I have a question regarding line 14, which involves the operation:

intarray[n] = userinput[i] - '0'; //convert char to integer

I have found this method of conversion through the internet, but am not sure how it actually works. I was hoping for some elaboration on this. Essentially, what it does is that it subtracts the character '0' from the character stored in userinput[i], and stores it in an integer variable.

Before this conversion, I have found that userinput[i] stores an ASCII value (so if the digit typed by the user was 4, the stored value would be 52, and so on). But how does this subtraction convert this ASCII value to an integer? What does it "do", essentially?

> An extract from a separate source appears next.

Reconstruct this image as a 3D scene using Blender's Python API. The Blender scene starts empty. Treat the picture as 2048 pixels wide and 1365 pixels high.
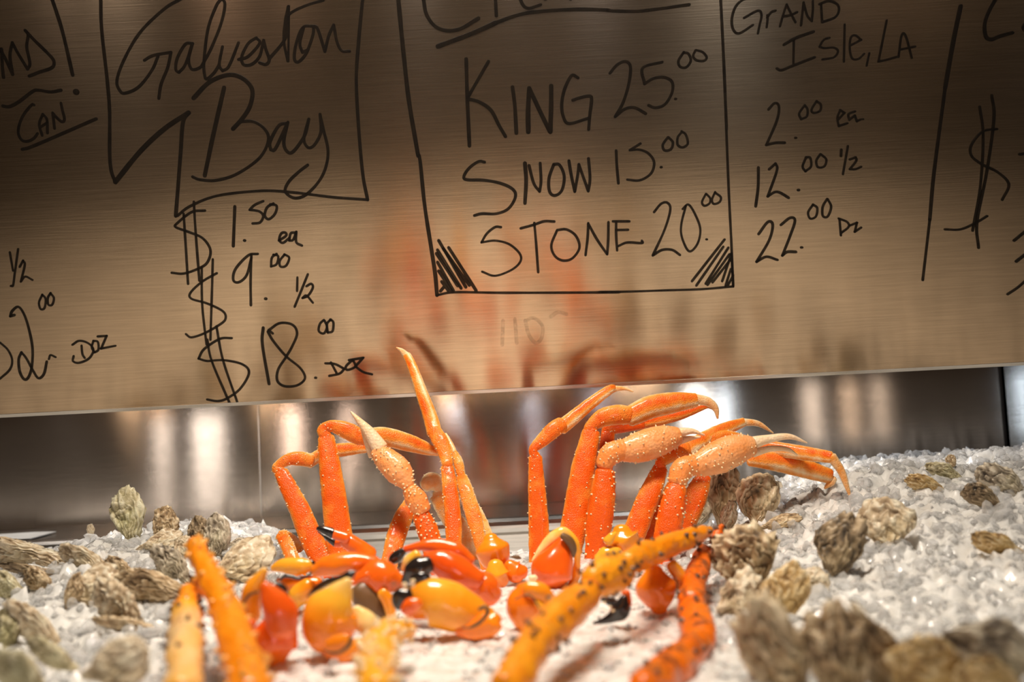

Thank you for any help or feedback. It is most appreciated.

Regards,

Okaya
Last edited on
The ASCII character '0' is equivalent to the integer 48. If userinput[i] is the ASCII character '4', for example, this is equivalent to the integer 52 as you wrote above. Now the type of intarray[n] is an integer, so there is an implicit conversion from both of the right-hand-side operands to integer, hence giving (52-48) = 4.

Does that answer your question, or did I miss something?
Yes, it does, thank you very much sammy34. I appreciate the response.

I confused the ASCII 'NUL' (whose value is 0) with the ASCII '0' whose value is 48. Thank you for clarifying this up for me.